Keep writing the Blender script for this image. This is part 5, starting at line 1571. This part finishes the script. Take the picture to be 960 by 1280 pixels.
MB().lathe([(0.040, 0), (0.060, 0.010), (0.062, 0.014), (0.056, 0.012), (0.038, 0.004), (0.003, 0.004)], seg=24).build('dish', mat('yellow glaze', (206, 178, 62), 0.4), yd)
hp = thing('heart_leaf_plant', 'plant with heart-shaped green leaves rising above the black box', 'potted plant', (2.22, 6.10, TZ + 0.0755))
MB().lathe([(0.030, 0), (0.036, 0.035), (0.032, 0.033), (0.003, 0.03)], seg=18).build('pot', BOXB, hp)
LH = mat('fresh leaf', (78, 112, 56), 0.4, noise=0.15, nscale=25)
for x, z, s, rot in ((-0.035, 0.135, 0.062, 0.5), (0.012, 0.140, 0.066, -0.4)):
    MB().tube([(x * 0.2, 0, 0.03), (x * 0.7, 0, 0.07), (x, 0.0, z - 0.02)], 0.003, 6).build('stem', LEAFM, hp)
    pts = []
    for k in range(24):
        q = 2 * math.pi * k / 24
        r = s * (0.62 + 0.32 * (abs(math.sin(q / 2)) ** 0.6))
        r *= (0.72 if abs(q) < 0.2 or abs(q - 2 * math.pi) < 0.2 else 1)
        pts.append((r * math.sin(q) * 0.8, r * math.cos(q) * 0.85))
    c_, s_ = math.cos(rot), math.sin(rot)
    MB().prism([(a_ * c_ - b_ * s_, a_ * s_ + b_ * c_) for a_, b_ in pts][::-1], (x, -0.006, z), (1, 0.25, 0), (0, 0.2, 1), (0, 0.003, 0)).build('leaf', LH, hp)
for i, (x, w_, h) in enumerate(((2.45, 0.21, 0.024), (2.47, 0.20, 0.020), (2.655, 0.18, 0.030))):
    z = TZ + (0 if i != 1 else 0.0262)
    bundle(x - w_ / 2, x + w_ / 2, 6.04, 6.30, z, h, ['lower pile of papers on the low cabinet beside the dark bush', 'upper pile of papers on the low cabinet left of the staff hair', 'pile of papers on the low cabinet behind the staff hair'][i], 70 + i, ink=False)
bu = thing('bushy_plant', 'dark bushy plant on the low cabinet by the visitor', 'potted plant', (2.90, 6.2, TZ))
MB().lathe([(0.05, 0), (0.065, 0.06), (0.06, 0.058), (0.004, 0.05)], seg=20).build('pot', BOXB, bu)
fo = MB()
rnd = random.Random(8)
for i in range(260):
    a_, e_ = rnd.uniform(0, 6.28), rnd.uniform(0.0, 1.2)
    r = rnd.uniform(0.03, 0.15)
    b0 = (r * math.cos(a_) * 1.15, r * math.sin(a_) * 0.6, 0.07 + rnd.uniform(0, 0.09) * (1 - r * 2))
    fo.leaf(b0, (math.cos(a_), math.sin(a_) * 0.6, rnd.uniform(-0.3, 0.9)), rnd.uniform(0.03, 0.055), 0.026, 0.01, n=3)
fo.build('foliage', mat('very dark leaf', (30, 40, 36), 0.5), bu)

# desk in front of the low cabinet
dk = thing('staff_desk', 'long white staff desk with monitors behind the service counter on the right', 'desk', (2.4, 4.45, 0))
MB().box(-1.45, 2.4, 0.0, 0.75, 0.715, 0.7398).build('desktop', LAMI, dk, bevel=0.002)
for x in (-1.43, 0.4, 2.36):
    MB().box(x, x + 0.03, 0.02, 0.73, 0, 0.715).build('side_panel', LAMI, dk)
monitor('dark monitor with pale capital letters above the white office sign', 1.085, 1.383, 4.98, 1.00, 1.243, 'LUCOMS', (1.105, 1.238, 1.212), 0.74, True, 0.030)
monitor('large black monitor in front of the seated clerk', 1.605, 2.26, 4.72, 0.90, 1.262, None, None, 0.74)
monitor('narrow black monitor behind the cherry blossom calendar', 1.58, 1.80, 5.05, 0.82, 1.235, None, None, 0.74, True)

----

### Brief
Each line above must be reproduced exactly as it stands.

### Task response
Keep writing the Blender script for this image. This is part 5, starting at line 1571. This part finishes the script. Take the picture to be 960 by 1280 pixels.
MB().lathe([(0.040, 0), (0.060, 0.010), (0.062, 0.014), (0.056, 0.012), (0.038, 0.004), (0.003, 0.004)], seg=24).build('dish', mat('yellow glaze', (206, 178, 62), 0.4), yd)
hp = thing('heart_leaf_plant', 'plant with heart-shaped green leaves rising above the black box', 'potted plant', (2.22, 6.10, TZ + 0.0755))
MB().lathe([(0.030, 0), (0.036, 0.035), (0.032, 0.033), (0.003, 0.03)], seg=18).build('pot', BOXB, hp)
LH = mat('fresh leaf', (78, 112, 56), 0.4, noise=0.15, nscale=25)
for x, z, s, rot in ((-0.035, 0.135, 0.062, 0.5), (0.012, 0.140, 0.066, -0.4)):
    MB().tube([(x * 0.2, 0, 0.03), (x * 0.7, 0, 0.07), (x, 0.0, z - 0.02)], 0.003, 6).build('stem', LEAFM, hp)
    pts = []
    for k in range(24):
        q = 2 * math.pi * k / 24
        r = s * (0.62 + 0.32 * (abs(math.sin(q / 2)) ** 0.6))
        r *= (0.72 if abs(q) < 0.2 or abs(q - 2 * math.pi) < 0.2 else 1)
        pts.append((r * math.sin(q) * 0.8, r * math.cos(q) * 0.85))
    c_, s_ = math.cos(rot), math.sin(rot)
    MB().prism([(a_ * c_ - b_ * s_, a_ * s_ + b_ * c_) for a_, b_ in pts][::-1], (x, -0.006, z), (1, 0.25, 0), (0, 0.2, 1), (0, 0.003, 0)).build('leaf', LH, hp)
for i, (x, w_, h) in enumerate(((2.45, 0.21, 0.024), (2.47, 0.20, 0.020), (2.655, 0.18, 0.030))):
    z = TZ + (0 if i != 1 else 0.0262)
    bundle(x - w_ / 2, x + w_ / 2, 6.04, 6.30, z, h, ['lower pile of papers on the low cabinet beside the dark bush', 'upper pile of papers on the low cabinet left of the staff hair', 'pile of papers on the low cabinet behind the staff hair'][i], 70 + i, ink=False)
bu = thing('bushy_plant', 'dark bushy plant on the low cabinet by the visitor', 'potted plant', (2.90, 6.2, TZ))
MB().lathe([(0.05, 0), (0.065, 0.06), (0.06, 0.058), (0.004, 0.05)], seg=20).build('pot', BOXB, bu)
fo = MB()
rnd = random.Random(8)
for i in range(260):
    a_, e_ = rnd.uniform(0, 6.28), rnd.uniform(0.0, 1.2)
    r = rnd.uniform(0.03, 0.15)
    b0 = (r * math.cos(a_) * 1.15, r * math.sin(a_) * 0.6, 0.07 + rnd.uniform(0, 0.09) * (1 - r * 2))
    fo.leaf(b0, (math.cos(a_), math.sin(a_) * 0.6, rnd.uniform(-0.3, 0.9)), rnd.uniform(0.03, 0.055), 0.026, 0.01, n=3)
fo.build('foliage', mat('very dark leaf', (30, 40, 36), 0.5), bu)

# desk in front of the low cabinet
dk = thing('staff_desk', 'long white staff desk with monitors behind the service counter on the right', 'desk', (2.4, 4.45, 0))
MB().box(-1.45, 2.4, 0.0, 0.75, 0.715, 0.7398).build('desktop', LAMI, dk, bevel=0.002)
for x in (-1.43, 0.4, 2.36):
    MB().box(x, x + 0.03, 0.02, 0.73, 0, 0.715).build('side_panel', LAMI, dk)
monitor('dark monitor with pale capital letters above the white office sign', 1.085, 1.383, 4.98, 1.00, 1.243, 'LUCOMS', (1.105, 1.238, 1.212), 0.74, True, 0.030)
monitor('large black monitor in front of the seated clerk', 1.605, 2.26, 4.72, 0.90, 1.262, None, None, 0.74)
monitor('narrow black monitor behind the cherry blossom calendar', 1.58, 1.80, 5.05, 0.82, 1.235, None, None, 0.74, True)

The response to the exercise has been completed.